The first RNB alum to hit the waterfront stage was Lucero on Friday. Described as a country/punk mix, the group blends the two opposing genres together in a way that first have the audience confused but leave them head banging.  The group teased their upcoming album with new tracks along with some of the classics like, “For the Lonely Ones” and “Texas and Tennessee” and delivered a raw and authentic hour of tunes.

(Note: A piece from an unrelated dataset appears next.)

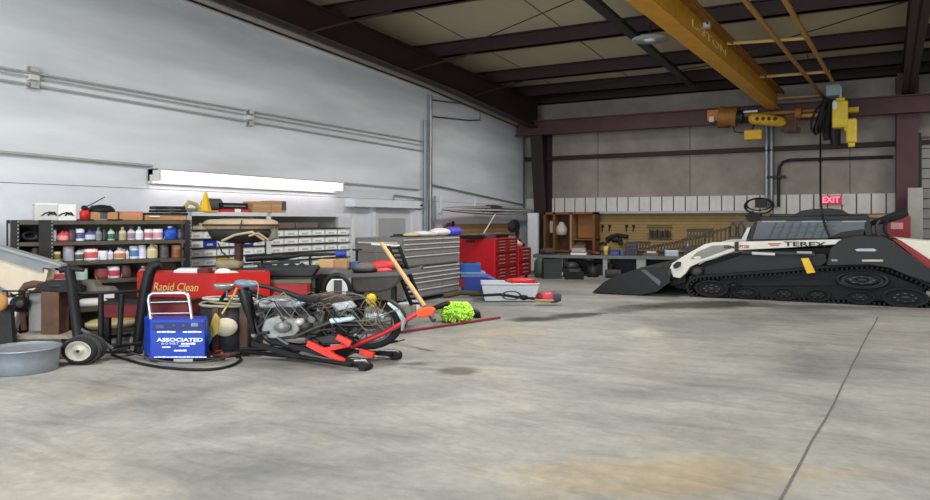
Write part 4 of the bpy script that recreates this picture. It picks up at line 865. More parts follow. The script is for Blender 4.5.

Saturday’s lineup featured Margo Price and Houndmouth. Price, who is returning to our stage for her second year in a row, fought through some technical difficulties at first to put on a great afternoon set in which she played a good chunk of her 2017 album, All American Made. Price played a late afternoon set that wrapped up just in time for fans to hop on over to see Houndmouth’s homecoming set; they’re from just over the river in New Albany, Indiana. They delivered one of the best performances of the weekend with their high energy set, which featured classic songs off of their first two albums as well as new singles like, “This Party”, “Modern Love” and “Waiting for the Night.”

On the final day of the festival were Trampled by Turtles (TBT) and Jason Isbell. TBT brought the bluegrass out with lots of strings and great harmonies in-between spurts of rain. With their latest album, Life is Good on the Open Road, having been released at the beginning of May, the group played many songs from it and had a crowd of people dancing their ass off before the final RNB alum took the stage.

Just as a spout of rain concluded, Jason Isbell & the 400 Unit took the stage to deliver my personal favorite set of the weekend. Between the storytelling and music, Isbell delivered strong guitar solos and those beautifully written songs that made a crowd of people watch in an almost silent awe. Isbell mixed his solo tracks from the 2013 album Southeastern as well as the group’s latest release, The Nashville Sound.

Forecastle is continuously one of my favorite festival’s to attend, and this year did not disappoint. It doesn’t beat Roots N Blues (no bias, of course), but it sure was a good way to prepare for this year’s fest. Make sure next year you catch the inevitable Roots N Blues acts that will grace the Waterfront Park at Forecastle.